The GPS signal is already under the noise floor on Earth there is no way with present day tech that you'd be able to get the signals on Mars and besides that the math would not work because the round-off errors regarding the timing would make all satellites appear at the same point in space when looked at from Mars. The distance is hard to appreciate in terrestrial terms without getting into 'golf balls and oranges' kind of explanations.
> round-off errors regarding the timing would make all satellites appear at the same point in space when looked at from Mars
Not just timing, also space - Earth is a fraction of an arc second on Martian sky, pretty much a very small dot. All your signals would be coming from that small dot, i.e. practically on top of one another.
The whole idea of GPS is to turn a very good time reference (an atomic clock) into a space reference, by using multiple such references with known locations at once and then to send out time stamped signals. If you can't distinguish arrival times the signal origins collapse into a point. The travel time of the signal from Earth to Mars is anywhere from 4 to 24 minutes (assuming you have line of sight, which isn't the case when Mars is on the other side of the sun), with flight times that long the difference in arrival time between the signals is meaningless.
The difference in position between the satellites is at best 40,000 km (MEO orbits and satellites in opposite positions around Earth would give you the largest baseline), the difference from Mars to Earth is > 50M kilometers. So when viewed from Mars this would be like trying to triangulate your position in the United States based on signal sources spaced a very short distance apart somewhere in Moscow.
(sorry for the strained analogy)
Another problem with the approach is that of the two possible solutions that are the result from computing your location from GPS satellites one of the solutions is deep inside the Earth, which for both radio related reasons and reasons of practicality can be safely ignored. From a location in space very far away that trick no longer works so you will end up having to pick one of several answers.
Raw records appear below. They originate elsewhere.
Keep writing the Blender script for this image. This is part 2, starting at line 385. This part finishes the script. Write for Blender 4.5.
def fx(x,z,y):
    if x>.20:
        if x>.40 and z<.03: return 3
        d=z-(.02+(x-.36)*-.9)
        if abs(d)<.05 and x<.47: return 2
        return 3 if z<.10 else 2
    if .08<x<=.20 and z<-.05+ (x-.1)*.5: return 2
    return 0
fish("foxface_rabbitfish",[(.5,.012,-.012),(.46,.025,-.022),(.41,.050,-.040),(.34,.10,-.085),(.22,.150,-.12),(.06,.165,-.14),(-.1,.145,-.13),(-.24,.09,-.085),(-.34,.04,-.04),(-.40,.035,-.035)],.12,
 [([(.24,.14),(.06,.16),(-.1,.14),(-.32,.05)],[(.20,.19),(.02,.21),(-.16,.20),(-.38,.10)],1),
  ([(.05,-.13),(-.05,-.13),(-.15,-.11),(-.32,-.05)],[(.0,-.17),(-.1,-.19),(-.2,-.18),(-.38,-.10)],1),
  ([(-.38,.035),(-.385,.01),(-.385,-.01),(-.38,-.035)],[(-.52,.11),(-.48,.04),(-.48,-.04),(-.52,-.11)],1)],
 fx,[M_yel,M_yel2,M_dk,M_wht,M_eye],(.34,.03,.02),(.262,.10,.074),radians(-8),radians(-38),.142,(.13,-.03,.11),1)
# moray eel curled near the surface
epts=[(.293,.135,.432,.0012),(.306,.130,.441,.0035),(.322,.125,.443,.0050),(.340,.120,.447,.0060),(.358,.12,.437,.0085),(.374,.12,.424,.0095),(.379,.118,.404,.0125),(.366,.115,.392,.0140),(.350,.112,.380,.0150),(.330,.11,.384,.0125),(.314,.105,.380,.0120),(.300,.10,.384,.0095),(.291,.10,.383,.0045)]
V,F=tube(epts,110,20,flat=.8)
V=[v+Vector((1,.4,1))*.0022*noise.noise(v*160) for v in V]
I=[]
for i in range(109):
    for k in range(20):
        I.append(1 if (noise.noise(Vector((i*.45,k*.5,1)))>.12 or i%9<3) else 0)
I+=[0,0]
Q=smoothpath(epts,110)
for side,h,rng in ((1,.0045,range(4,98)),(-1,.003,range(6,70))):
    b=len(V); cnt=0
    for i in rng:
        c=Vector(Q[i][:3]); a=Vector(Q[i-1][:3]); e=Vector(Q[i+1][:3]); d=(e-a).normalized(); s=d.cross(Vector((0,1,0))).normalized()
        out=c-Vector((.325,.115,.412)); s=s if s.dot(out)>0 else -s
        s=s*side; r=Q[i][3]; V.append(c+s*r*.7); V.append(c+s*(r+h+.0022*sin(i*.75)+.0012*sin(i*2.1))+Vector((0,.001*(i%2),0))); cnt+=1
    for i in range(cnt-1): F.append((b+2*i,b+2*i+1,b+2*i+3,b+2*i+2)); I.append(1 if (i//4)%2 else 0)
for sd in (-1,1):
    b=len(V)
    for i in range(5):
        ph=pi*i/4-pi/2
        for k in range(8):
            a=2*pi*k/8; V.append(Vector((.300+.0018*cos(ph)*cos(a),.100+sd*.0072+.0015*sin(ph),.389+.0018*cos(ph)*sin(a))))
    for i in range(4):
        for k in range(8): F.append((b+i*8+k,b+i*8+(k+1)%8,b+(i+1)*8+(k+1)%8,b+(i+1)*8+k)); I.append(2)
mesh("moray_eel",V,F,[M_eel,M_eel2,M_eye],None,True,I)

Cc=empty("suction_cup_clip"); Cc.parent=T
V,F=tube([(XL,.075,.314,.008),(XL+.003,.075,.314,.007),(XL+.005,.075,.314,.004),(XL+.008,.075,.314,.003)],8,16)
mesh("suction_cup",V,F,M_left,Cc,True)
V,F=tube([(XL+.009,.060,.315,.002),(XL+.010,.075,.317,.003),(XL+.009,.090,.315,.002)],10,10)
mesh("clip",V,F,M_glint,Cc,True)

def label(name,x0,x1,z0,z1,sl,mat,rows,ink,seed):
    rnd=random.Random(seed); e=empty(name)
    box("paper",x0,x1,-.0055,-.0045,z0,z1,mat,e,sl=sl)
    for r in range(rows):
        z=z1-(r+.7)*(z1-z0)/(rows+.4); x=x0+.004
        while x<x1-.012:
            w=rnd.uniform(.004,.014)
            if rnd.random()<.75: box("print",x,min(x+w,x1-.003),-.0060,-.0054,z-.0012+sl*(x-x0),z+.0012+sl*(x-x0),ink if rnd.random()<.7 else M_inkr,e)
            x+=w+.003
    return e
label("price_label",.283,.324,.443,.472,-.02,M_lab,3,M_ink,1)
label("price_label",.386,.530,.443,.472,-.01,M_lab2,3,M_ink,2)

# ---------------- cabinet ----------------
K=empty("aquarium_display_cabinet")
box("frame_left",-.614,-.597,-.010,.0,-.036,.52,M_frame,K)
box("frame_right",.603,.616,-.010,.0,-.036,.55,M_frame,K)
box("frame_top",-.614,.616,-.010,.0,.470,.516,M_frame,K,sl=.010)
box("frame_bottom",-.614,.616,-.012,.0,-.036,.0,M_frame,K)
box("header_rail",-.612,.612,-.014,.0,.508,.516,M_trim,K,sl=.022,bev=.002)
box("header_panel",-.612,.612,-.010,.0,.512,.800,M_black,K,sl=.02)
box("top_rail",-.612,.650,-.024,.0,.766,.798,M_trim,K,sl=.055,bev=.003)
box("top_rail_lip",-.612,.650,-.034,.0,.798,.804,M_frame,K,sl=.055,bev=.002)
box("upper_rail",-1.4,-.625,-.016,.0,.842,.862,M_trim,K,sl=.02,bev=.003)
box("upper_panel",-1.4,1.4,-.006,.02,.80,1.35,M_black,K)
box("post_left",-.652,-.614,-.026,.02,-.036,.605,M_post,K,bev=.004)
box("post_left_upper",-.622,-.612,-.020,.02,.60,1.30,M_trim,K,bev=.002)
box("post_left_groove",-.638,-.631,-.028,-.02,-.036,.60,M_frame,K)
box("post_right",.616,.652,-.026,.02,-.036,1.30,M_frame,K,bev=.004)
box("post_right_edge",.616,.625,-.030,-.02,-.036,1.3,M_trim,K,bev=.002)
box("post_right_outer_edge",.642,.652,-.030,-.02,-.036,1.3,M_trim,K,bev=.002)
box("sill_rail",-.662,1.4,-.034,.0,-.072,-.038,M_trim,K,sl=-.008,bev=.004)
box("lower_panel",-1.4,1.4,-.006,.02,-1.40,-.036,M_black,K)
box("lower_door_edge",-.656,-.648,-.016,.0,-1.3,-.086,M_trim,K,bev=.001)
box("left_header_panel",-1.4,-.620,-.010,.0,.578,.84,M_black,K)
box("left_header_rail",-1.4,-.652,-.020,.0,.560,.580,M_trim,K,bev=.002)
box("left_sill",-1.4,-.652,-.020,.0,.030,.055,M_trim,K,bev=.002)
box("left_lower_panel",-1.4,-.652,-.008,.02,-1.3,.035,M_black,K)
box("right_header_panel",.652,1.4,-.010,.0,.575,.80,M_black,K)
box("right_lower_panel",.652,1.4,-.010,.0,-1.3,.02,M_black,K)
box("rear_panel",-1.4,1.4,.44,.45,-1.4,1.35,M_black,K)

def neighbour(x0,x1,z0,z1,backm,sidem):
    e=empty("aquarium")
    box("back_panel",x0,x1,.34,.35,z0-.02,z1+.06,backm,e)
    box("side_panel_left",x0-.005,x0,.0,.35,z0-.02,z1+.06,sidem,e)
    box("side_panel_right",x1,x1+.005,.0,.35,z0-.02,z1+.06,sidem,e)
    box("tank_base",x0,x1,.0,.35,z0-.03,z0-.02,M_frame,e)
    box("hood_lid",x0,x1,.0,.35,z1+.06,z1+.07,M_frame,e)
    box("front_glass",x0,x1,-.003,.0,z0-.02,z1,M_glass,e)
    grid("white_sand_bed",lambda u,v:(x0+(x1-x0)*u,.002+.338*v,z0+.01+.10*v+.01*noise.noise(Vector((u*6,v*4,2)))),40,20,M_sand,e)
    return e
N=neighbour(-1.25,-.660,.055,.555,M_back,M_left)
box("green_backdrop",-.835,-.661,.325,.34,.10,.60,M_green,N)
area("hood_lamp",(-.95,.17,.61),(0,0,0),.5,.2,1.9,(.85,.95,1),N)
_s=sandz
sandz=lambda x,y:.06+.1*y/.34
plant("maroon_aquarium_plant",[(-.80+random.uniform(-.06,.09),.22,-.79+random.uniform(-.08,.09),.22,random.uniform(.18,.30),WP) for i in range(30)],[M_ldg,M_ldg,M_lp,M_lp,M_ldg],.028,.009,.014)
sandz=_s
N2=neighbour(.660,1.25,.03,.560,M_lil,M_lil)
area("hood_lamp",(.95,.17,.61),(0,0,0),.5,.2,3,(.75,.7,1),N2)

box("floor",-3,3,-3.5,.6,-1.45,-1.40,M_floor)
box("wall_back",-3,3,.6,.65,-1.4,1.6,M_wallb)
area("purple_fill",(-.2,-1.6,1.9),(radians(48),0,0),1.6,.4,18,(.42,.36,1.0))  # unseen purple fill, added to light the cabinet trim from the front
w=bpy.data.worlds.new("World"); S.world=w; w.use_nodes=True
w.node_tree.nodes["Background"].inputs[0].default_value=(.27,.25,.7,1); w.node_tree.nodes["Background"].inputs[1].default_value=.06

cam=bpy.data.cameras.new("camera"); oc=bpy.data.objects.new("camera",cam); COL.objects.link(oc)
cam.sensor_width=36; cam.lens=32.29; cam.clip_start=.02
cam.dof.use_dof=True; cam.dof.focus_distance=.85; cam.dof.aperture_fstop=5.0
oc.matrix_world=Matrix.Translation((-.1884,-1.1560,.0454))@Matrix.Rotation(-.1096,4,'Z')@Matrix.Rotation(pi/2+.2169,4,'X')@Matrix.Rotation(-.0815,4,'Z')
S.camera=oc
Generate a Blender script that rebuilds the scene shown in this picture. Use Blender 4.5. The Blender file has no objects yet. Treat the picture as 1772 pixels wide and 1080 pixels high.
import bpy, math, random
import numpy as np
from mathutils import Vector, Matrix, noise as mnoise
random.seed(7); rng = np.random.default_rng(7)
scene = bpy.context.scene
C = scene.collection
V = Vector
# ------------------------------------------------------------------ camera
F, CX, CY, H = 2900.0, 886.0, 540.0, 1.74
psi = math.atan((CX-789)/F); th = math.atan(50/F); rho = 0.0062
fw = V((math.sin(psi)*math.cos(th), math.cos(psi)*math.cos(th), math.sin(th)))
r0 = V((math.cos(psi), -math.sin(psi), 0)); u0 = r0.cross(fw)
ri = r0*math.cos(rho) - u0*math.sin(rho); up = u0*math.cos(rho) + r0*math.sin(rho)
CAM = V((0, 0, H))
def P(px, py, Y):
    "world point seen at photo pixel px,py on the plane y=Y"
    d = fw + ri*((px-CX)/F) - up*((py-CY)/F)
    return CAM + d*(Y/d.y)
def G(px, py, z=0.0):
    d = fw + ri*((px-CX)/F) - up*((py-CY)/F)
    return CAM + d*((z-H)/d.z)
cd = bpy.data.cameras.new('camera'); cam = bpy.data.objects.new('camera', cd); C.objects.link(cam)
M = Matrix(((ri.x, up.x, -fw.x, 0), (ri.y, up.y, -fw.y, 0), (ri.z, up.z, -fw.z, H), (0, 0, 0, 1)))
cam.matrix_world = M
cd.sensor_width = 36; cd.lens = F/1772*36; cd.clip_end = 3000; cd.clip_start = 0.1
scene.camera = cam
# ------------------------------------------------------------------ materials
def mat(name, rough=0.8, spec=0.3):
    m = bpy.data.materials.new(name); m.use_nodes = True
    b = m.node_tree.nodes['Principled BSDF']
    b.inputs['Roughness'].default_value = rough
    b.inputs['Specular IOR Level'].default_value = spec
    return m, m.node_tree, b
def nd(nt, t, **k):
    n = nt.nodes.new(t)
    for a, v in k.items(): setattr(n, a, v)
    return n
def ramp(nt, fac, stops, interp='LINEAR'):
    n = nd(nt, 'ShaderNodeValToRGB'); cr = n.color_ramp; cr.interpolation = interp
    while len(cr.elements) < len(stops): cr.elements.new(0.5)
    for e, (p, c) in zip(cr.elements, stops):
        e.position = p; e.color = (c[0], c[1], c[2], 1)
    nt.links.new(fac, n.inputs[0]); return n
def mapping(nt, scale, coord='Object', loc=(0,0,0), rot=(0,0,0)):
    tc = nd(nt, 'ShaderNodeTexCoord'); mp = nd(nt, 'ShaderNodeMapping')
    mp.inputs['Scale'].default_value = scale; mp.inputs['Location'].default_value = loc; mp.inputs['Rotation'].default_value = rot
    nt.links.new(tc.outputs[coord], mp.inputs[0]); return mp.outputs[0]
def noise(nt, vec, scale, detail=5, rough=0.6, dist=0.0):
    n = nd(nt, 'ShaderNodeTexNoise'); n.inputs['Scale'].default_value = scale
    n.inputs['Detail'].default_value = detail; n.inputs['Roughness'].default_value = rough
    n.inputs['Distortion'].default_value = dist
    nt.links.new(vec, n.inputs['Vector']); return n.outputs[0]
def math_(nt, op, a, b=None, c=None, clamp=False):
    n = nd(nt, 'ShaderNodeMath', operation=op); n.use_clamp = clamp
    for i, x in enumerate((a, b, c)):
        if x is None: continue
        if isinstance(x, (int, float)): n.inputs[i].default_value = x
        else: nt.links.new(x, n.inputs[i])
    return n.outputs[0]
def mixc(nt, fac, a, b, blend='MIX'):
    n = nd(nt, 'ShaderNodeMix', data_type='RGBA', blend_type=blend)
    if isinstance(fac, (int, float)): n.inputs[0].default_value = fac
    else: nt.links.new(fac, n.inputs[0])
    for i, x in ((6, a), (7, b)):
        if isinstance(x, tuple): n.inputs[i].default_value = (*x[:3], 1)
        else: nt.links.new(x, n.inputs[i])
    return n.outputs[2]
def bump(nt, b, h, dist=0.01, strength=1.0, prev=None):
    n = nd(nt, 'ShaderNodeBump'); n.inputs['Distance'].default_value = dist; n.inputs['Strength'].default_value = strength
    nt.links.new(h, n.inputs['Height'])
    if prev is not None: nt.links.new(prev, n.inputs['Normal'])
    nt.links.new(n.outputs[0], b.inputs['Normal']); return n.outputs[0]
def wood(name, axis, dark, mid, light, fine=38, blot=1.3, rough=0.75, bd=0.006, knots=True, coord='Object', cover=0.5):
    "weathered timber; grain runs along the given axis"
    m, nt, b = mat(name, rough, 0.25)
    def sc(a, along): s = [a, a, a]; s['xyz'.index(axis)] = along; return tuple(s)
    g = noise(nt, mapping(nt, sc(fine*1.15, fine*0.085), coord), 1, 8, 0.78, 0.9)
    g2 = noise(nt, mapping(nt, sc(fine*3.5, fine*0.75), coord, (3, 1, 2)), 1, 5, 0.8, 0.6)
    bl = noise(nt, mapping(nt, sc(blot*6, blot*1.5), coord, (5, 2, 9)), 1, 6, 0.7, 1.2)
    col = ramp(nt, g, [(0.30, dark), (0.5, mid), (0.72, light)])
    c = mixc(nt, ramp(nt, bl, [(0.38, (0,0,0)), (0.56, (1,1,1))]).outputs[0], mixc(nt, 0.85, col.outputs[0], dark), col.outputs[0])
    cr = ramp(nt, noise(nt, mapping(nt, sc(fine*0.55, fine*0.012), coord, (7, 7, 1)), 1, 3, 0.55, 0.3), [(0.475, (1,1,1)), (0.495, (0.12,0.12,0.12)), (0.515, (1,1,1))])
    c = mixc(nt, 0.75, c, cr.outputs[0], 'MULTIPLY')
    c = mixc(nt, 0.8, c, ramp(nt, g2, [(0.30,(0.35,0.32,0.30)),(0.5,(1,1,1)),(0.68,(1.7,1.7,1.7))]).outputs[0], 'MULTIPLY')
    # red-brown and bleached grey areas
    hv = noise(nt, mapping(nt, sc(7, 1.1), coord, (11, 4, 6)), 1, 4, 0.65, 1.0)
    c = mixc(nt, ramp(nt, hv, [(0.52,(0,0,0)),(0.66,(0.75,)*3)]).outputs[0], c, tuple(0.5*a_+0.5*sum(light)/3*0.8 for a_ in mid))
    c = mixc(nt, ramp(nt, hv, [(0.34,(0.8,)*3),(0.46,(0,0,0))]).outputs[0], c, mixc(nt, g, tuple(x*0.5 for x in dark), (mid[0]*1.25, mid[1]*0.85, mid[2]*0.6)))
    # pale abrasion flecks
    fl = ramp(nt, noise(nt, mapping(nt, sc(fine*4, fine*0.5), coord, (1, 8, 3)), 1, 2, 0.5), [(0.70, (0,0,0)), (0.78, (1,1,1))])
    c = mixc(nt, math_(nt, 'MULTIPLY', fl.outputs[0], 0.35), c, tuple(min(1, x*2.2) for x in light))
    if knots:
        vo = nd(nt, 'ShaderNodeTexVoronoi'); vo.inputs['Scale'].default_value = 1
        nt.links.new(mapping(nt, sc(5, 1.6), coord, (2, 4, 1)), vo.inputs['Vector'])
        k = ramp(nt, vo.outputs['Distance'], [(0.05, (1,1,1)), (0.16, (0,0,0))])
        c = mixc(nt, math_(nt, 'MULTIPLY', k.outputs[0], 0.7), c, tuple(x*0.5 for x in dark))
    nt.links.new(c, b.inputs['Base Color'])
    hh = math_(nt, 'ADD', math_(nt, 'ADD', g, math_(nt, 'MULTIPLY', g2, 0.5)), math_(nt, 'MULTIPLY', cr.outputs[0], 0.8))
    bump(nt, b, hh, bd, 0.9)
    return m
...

Of course you could stick a GPS like transmitter into every Mars orbiter we launch from now on so that at some point there will be enough coverage locally to allow navigation, but that's a pretty expensive trick, besides that you'd also need a bunch of base stations in order to properly compute the orbits of the satellites to the required precision so that you can tell the satellites where they are.
I'm pretty sure if you're on the Earth's surface and can pick up three GPS satellites, the other solution is out in space. If you see four or more GPS satellites, there's a unique solution.
That's probably correct. I read up on GPS years ago and I remember that one of the possible solutions is intuitively wrong for a surface of the earth measurement and filled that in mentally as 'inside the earth', but out in space sounds much more logical and likely.